CS 1501

Data Structures and Algorithms

Programming Project 5

Purpose: The purpose of this assignment is for you to fully understand both the Huffman and LZW compression algorithms, and to compare their performances for some test files of different types.

Procedure:

Thoroughly read the description/explanation of the LZW compression algorithm as discussed in http://www.cs.sfu.ca/cs/CC/365/li/squeeze/. Be sure to read not only the top level LZW document, but also the more detailed paper in http://www.dogma.net/markn/articles/lzw/lzw.htm . Also run the applet to see how the algorithm works.

1. Download the implementation of the algorithm provided and get it to work. The code is old-style C code, so you should save it as a .c node rather than a .cpp node. However, the code should work as is (possibly with some warnings). If you prefer working in C++, you may modify it, but be very careful if you choose to do this, as your changes may introduce some errors. Examine the C code very carefully, convincing yourself exactly what is accomplished by each function and by each statement within each function. It is important that you understand the algorithm and its implementation thoroughly.
2. Complete the code given in the Sedgewick text in Chapter 22 for the Huffman compression algorithm so that it works (both encoding and decoding). The text explains what needs to be added in some places, but in others you may have to figure this out for yourselves. The code in the text is not easy to understand and you may have to read it over a few times before you figure it out completely -- this is expected. Furthermore, the text code assumes that you only have 27 characters (letters plus a blank) when in a real file you would have ALL of the ASCII characters (or, perhaps better described as all of the 8-bit data combinations). Thus you need to modify the code so that it works on any arbitrary file. You will also need to add all of the file handling to the code (FOR COMPRESSING: input the original file, output the compressed file with the code array; FOR DECOMPRESSING: input the compressed file, output the original file). To handle files of arbitrary data you should probably access the files as BINARY files and process them a byte at a time.  More notes/hints about the Huffman algorithm are provided below.

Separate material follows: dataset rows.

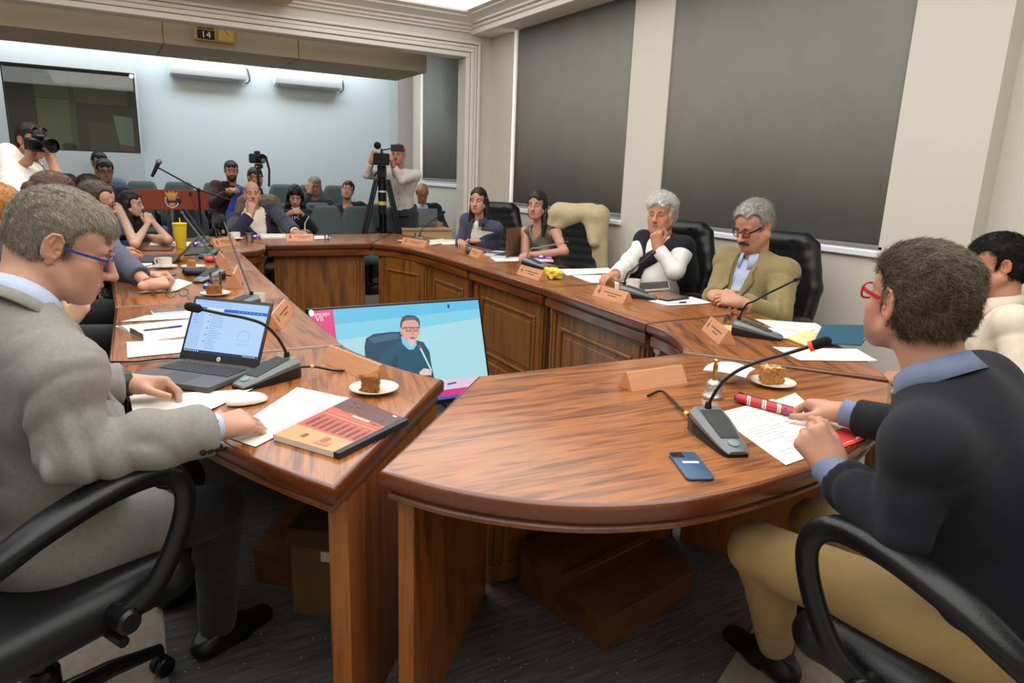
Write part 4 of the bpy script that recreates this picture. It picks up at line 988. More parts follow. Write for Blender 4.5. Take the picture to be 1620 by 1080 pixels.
gm.collar(LB, h=.044, lift=.014, r=.058); gm.collar(GREY, h=.030, lift=-.004, r=.068, gap=1.5, point=.03, name='jacket_collar', th=.005)
m = MB(); tie = [gm.T((0, .135, .42*gm.L/.5)), gm.T((0, .165, .30)), gm.T((0, .165, .16))]; m.tube([tuple(p-gm.loc) for p in tie], [.018, .03, .035], 10, flat=(1, .25), up=tuple(gm.f)); m.build('tie', cloth('navy_tie', '#23284a'), gm.root)
gm.ribbon('watch', BLACKP, 'L', .965, r=.0305, w=.024, e=.006)
gm.ribbon('cuff', LB, 'R', .965, r=.0325, w=.03, e=.002)
m = MB(); d = nrm(gm.wr['R']-gm.el['R']); side = nrm(np.cross(d, UP)); c0 = gm.el['R']+(gm.wr['R']-gm.el['R'])*.78
for k in range(4):
    p = c0+d*.017*k+nrm(side*.85-UP*.45)*.069; m.T = basis(x=d, z=nrm(side*.85-UP*.45), o=p-gm.loc); m.lathe([(.0075, -.006), (.0075, .002), (.005, .0035), (0, .003)], 12, cap=False)
o = m.build('cuff_buttons', mat('horn', '#2a2016', rough=.3), gm.root)
gm.garment('trousers', BLACKC, parts='l', e=.016, wr=.004, res=.007); gm.shoes()
exec_chair('black leather chair under the grey suit man', (-.24, 1.80, 0), rz_of((.87, .5))).scale = (1, 1, 1.07)
# ---- chairman in the navy sweater, near right
ear = Q(1408, 494, 1.40); lk = nrm((.27, .95, .13)); hc = ear+nrm((.95, -.27, 0))*.072+lk*.008+A(0, 0, .016)
rw = P(1334, 652, .815); nw = Q(1318, 746, 1.47)
cm = Human('person in a navy sweater and red glasses speaking from the head of the table', (1.55, .52), (.03, 1), hc, lk,
    {'R': (rw, dirP(rw, P(1272, 634, .81)), (.15, -.1, 1), ((40, 45, 22), (44, 52, 24), (50, 56, 28), (56, 60, 30), (.0, 10, 14))), 'L': (nw, (-.12, .62, .68), (-.80, -.35, .40), ((66, 92, 55), (72, 95, 60), (74, 96, 60), (76, 92, 58), (-.6, 30, 40)), Q(1425, 842, 1.31))},
    sc=1.02, skin='#bf8c74', stub=.45, res=.007, hres=.0026, ear=1.22, neckdrop=.14, hsc=.94, knees={'L': P(1200, 872, .515), 'R': P(1200, 872, .515)+A(.27, .03, .0)}, feet={'L': P(1228, 1020, .10), 'R': P(1228, 1020, .10)+A(.3, .05, 0)}, lid=.25, nose=1.15, mouth=.004, up=.30, fo=.26, shdrop=.055, neckback=.085, twist=16, shw=.166)
cm.hair('short', ['#271f18', '#84745e'], th=.012, strands=30000, slen=.030, comb=(.25, -.5, .1), seed=6, amp=.006, frq=20, srad=.00032, lift=.22, res=.0035, nape=-.066)
cm.brows('#3a2c20', r=.0048)
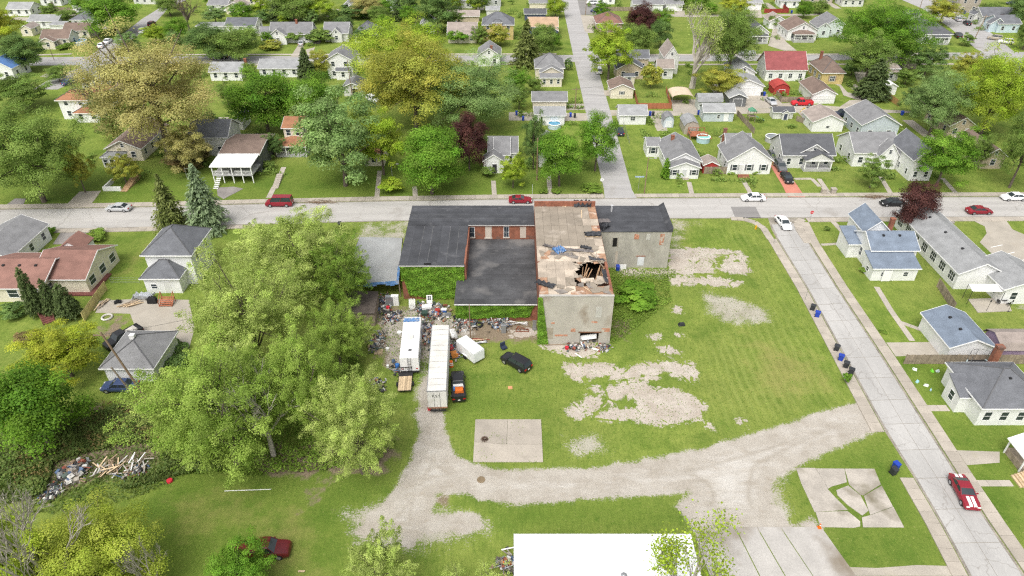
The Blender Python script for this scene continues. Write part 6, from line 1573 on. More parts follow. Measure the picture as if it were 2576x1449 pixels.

Once you have your programs working, test them with some example files. See how well your programs compress the various files by calculating the COMPRESSION RATIO. For each file you compress, record the original file size (in bytes), the compressed file size (in bytes), and the ratio of the (compressed file size)/(original file size). Clearly, the smaller the ratio, the better the compression.  Also try the two algorithms in tandem: compress using LZW then using Huffman and vice versa.  Record the various sizes and compression ratios for these combinations as well. We will provide you with a number of files to use for testing. See the announcements for when/where they are available.

Write a short paper (~2 pages) that discusses each of the following:

1. Point out and explain the section of code in the LZW program that handles the special case that we discussed in handout lzw3.txt.  Be specific and detailed in your explanation.
2. Explain how the Huffman algorithm is implemented. In particular, explain what the code[] and dad[] arrays are used for in the algorithm. Be SPECIFIC.
3. Compare the Compression Ratios of the 2 algorithms for the files tested. Explain why, if at all, one algorithm is better than the other in a given situation.
4. Explain the results of the algorithms when done in tandem.  Was any improvement achieved?  Did the order of the compressions affect the results?  Postulate explanations for all of your answers.

 

Notes and Hints for Huffman Compression:

• The text says that you should store your code[] array together with your compressed file so that you can decompress. It may be easier for you to just store the frequency table and rebuild the (identical) tree when you decompress.  Either way is ok as long as your algorithm is correct.
• If you have trouble figuring out how to use the PQ from the text, just use ANY priority queue implementation in your building of the tree (even going as far as sorting them if you want). We will talk more about PQs later.
• The file that you compress TO and decompress FROM MUST be a binary file, since you need to write/read individual bytes. If you have never used binary files in C++, you may not be familiar with the procedures for getting them to work. I have put a simple example program onto the Web site to help you (a bit) with this. Look on the Assignments link for it.  Note that this program is NOT doing any compression and does NOT resemble what you will do in your assignment.  I have simply provided it to show you how binary files work in C++.
• Regarding the binary file above, you want to save your data as UNSIGNED (either char or unsigned int should work), since you don't want the machine to use the 2-s complement coding that is used for signed integers.
• Since you are reading in irregular-length codewords during decompression, it is not trivial to correctly detect the end of the file and to handle it correctly. To do this you must add an EOF character in your compression table and put that as the last codeword in the file. Note that this should not be one of the regular ASCII characters since a binary file could contain arbitrary byte codes, including the EOT (ASCII 4) character.  If you can't get this to work correctly, you should still run your tests, since your program should still decompress correctly up to the last character.